1.46 Other Beauty (Paper) – virtual



Natalia Okolicsanyiova – Department of Fine Arts Education, Faculty of Education, Comenius University Bratislava, Slovakia  – virtual



Abstract:


My research focuses on the field of feminist art pedagogy and art education. I will analyse issues related to the identity formation of art educators through a critical examination of art interpretations that are stereotypically embedded in art history. The development of future art educators' value judgments about the aesthetics and content of artworks is largely shaped by gender stereotypes present in traditional artistic interpretations.


As art education has often historically emphasized teaching visual and aesthetic qualities, there is concern that the visual aspect of art may be interpreted too narrowly – analysing only what can be observed with the eyes. This approach was characteristic of modernist conceptions of aesthetic experience, which separated the visual from the intellectual and from the practical or ethical aspects of life. In contrast, most contemporary theories of visual culture assume that aesthetic vision, cognition, and ethics – especially social ethics – are deeply interconnected.


One critical assumption that must be challenged in the preparation of future visual culture educators is the belief that aesthetic vision can be isolated from other socially constructed experiences.

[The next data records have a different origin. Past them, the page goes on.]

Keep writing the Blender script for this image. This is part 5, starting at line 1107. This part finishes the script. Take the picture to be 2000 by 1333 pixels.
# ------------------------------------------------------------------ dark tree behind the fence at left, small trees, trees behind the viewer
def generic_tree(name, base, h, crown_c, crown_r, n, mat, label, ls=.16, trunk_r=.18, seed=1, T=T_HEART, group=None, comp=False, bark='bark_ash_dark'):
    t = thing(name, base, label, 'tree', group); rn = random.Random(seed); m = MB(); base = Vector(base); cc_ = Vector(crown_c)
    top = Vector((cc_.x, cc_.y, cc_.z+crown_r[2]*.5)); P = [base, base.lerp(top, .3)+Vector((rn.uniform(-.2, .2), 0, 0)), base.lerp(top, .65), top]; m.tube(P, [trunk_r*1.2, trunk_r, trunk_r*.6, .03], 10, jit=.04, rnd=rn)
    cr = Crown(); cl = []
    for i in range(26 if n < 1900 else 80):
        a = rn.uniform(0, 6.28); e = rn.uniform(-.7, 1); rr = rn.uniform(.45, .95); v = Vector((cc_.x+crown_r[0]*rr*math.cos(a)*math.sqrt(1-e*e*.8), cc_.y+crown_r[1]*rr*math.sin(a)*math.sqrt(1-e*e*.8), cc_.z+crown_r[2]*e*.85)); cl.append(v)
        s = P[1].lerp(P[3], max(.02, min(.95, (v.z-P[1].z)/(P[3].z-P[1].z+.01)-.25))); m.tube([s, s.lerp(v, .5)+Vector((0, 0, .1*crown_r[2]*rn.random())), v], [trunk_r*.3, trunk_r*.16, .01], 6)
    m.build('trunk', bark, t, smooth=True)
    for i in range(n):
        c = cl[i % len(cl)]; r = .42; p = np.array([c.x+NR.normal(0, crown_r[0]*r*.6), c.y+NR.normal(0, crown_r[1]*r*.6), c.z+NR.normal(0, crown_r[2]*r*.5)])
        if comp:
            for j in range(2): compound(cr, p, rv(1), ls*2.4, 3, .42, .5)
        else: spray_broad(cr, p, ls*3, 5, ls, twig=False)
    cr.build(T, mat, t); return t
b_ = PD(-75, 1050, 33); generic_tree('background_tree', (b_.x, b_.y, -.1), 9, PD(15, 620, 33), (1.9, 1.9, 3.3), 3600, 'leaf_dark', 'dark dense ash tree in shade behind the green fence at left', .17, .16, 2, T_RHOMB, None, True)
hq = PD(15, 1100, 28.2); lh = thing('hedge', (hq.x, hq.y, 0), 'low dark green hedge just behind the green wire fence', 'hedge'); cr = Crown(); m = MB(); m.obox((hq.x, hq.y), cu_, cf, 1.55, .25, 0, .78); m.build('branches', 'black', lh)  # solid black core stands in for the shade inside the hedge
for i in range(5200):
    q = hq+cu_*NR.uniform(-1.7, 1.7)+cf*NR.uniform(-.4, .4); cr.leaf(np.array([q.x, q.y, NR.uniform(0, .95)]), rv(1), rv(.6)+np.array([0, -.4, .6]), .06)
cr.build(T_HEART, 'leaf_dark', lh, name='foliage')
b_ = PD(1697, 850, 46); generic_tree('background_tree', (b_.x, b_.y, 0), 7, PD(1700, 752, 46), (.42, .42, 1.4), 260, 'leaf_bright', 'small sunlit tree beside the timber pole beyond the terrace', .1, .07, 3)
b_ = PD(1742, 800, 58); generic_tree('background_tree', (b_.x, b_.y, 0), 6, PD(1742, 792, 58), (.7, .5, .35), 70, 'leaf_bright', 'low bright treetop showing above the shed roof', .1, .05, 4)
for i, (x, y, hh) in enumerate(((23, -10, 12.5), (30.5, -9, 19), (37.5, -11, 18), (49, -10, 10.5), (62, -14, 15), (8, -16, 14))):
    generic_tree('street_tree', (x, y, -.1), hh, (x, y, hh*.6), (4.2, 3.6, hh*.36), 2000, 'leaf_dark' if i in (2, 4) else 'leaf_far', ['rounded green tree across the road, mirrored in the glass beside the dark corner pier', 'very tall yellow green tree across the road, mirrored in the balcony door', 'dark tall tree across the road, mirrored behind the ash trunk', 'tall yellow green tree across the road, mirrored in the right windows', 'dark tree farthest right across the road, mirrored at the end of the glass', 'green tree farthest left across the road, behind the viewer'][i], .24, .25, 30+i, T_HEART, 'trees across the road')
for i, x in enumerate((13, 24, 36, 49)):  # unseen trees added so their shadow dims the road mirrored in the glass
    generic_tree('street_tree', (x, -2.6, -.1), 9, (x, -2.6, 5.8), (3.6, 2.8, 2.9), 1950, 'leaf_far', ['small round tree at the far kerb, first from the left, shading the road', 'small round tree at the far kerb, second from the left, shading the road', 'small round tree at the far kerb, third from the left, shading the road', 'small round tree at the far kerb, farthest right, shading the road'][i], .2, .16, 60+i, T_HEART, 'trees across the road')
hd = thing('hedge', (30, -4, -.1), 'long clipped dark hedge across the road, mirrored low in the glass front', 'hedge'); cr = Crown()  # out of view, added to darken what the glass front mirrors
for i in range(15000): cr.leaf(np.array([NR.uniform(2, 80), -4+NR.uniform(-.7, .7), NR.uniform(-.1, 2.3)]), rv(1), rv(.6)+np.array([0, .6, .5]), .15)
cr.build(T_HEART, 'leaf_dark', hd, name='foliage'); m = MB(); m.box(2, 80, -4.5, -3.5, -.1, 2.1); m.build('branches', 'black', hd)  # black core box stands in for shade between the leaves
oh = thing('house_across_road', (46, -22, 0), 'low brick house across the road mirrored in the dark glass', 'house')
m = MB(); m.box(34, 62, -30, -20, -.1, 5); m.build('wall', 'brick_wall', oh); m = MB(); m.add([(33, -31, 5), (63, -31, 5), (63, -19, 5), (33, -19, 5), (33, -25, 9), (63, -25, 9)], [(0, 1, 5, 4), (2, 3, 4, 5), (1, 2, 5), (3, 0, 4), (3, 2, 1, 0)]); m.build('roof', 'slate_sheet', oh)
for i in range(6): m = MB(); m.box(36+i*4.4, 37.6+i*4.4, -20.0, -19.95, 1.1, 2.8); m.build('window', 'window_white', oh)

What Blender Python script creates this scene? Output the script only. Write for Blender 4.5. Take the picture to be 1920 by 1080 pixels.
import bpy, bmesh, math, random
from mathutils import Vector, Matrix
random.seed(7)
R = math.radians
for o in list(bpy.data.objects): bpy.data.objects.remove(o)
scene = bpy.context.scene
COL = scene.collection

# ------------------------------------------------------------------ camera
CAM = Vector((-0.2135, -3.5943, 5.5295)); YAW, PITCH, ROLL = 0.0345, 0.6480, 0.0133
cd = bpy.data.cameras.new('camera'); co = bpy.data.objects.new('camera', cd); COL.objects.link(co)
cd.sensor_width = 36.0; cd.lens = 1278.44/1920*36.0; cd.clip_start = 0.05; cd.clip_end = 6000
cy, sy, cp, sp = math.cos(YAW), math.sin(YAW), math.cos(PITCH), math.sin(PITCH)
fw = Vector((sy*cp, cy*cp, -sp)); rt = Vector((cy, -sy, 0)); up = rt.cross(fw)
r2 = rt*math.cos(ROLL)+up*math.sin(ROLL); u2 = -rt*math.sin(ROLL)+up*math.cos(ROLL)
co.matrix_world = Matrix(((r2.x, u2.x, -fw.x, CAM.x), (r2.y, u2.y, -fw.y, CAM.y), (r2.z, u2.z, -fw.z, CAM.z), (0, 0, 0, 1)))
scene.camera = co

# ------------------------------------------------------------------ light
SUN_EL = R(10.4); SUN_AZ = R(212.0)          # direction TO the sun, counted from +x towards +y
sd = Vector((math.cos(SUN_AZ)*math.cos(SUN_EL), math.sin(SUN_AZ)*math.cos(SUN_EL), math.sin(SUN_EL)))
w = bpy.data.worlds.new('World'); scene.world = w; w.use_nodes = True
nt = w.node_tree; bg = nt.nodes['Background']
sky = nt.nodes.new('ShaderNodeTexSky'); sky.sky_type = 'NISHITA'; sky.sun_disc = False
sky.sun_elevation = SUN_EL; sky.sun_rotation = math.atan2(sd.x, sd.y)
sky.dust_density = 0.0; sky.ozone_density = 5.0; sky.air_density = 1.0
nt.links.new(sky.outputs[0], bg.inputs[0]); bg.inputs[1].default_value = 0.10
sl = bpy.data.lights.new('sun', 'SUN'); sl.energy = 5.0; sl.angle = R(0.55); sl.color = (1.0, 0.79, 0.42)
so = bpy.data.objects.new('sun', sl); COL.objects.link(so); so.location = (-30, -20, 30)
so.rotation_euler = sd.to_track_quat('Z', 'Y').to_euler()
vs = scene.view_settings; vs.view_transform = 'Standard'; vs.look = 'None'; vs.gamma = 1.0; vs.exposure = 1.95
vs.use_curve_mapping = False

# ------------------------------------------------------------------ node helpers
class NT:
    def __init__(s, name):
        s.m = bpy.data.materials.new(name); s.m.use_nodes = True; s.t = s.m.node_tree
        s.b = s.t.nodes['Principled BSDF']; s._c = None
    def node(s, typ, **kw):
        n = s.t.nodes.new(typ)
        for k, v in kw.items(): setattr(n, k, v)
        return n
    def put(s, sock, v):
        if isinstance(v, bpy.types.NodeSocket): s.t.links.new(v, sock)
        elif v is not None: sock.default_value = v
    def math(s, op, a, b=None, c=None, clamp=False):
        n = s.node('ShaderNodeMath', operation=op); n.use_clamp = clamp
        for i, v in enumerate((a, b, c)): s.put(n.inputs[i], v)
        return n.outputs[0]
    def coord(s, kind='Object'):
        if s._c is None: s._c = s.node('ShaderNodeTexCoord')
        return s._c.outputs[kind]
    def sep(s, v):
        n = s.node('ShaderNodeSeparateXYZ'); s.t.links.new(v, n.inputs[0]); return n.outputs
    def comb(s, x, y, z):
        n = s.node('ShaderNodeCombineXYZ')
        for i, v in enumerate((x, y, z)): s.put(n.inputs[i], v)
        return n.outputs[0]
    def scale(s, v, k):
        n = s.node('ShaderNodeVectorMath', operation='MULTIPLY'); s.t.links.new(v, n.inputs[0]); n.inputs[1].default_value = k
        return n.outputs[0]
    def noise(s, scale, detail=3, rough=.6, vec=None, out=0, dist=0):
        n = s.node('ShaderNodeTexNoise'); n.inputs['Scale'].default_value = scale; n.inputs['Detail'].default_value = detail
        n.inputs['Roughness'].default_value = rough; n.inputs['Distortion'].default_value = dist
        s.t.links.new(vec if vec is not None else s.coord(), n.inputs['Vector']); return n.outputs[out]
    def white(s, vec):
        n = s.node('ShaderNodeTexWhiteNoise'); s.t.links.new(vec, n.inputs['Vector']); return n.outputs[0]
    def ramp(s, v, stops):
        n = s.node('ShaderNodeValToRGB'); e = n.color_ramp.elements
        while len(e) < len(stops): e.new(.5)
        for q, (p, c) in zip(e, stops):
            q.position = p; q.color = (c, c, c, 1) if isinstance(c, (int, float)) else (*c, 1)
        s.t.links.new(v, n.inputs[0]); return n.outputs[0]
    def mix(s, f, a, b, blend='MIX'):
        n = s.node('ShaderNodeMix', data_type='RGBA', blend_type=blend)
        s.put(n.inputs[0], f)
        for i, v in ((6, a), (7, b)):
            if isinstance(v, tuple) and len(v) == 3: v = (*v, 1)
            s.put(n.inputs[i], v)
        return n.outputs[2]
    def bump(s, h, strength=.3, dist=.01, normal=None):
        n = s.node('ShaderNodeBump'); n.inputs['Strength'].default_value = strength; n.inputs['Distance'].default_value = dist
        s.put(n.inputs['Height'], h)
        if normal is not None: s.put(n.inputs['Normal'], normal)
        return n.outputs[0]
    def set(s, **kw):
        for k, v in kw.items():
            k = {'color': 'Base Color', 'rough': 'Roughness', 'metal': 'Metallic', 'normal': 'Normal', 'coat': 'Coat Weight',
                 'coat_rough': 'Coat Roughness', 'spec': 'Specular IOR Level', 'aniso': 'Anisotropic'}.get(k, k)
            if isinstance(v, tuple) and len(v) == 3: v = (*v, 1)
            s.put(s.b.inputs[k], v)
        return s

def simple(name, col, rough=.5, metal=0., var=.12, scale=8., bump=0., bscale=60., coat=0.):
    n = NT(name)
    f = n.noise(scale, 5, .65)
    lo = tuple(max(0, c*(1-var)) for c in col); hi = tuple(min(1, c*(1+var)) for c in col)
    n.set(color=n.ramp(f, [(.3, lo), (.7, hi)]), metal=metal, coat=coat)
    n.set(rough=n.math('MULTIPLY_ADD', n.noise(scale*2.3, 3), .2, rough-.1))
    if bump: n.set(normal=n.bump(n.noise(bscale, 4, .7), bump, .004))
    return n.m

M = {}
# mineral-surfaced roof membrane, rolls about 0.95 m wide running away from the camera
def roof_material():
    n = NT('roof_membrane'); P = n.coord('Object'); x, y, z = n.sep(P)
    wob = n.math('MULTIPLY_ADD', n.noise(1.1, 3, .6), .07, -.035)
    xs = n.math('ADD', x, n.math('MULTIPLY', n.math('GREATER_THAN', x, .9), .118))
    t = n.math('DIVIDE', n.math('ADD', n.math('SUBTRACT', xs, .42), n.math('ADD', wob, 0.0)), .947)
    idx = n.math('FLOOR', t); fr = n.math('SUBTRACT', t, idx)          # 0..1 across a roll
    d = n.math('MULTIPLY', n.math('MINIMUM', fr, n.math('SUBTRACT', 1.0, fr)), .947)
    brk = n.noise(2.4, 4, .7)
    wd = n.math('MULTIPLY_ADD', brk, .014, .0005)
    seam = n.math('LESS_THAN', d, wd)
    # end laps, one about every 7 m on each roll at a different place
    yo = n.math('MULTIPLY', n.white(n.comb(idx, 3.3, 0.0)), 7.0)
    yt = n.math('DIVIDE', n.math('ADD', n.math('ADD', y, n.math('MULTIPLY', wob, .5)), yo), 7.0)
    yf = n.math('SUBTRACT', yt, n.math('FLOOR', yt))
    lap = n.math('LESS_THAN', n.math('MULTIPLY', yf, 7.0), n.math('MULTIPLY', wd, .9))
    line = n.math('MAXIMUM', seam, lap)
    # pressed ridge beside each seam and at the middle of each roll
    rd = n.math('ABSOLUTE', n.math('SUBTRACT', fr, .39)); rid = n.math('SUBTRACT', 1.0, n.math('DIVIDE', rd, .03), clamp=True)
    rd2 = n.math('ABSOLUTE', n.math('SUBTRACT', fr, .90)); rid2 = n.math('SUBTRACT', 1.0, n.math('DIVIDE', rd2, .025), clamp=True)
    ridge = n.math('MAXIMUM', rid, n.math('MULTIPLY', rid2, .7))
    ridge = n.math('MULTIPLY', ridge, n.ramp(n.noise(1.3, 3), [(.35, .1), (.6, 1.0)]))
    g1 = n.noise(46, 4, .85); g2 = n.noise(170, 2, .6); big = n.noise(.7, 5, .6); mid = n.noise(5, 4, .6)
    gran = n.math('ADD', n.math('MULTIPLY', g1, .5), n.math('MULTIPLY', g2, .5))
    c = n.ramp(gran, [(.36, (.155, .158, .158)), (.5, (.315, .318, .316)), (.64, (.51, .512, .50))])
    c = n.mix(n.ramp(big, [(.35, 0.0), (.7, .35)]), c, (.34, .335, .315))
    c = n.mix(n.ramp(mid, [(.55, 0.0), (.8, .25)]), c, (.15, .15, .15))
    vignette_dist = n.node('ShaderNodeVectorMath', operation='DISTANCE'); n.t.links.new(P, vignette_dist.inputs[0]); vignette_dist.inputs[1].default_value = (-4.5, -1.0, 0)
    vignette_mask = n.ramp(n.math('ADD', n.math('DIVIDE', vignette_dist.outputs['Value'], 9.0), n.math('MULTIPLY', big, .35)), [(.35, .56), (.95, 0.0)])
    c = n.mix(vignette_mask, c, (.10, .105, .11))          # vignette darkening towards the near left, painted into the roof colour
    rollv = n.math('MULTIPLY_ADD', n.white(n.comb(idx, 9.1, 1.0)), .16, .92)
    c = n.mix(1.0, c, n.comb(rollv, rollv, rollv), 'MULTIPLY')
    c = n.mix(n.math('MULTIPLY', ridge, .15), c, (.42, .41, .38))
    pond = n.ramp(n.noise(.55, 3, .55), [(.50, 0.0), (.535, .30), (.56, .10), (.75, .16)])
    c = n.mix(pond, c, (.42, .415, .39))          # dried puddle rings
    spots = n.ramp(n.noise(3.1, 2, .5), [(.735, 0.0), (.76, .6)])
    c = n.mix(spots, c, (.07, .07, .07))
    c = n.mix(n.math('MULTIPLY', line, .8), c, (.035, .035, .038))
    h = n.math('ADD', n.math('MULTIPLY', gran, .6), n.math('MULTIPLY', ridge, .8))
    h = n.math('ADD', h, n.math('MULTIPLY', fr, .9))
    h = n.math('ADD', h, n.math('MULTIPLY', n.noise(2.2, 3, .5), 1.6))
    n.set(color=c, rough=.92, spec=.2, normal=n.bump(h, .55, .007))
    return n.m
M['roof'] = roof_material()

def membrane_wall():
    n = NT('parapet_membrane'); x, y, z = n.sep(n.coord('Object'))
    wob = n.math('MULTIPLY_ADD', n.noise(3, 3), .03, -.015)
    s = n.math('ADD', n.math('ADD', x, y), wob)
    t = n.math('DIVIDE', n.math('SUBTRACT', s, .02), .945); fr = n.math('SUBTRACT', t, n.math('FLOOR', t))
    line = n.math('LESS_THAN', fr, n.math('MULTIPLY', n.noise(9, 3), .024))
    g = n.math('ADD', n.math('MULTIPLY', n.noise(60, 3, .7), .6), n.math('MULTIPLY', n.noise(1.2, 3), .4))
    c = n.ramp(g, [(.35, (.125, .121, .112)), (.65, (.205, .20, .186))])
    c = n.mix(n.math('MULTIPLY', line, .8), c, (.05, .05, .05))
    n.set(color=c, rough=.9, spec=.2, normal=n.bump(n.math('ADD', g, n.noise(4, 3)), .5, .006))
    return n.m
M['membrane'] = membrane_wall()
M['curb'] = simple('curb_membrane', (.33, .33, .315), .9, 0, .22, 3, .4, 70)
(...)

In my teaching practice, I have been troubled by the fact that a significant proportion of students struggles to accept distorted representations of the human form in acclaimed works of art. In my professional courses, I often encounter student resistance to creating distortions of the human figure; they perceive such visual representations as unappealing, even unattractive.


At this point, two issues converge: the misinterpretation of artworks and the powerful influence of mass media on the development of self-monitoring, which will be linked to psychoanalytic research on identity construction. In my contribution, I will explore art teaching processes that approach beauty as something distinct from what is familiar, predetermined, or socially dictated.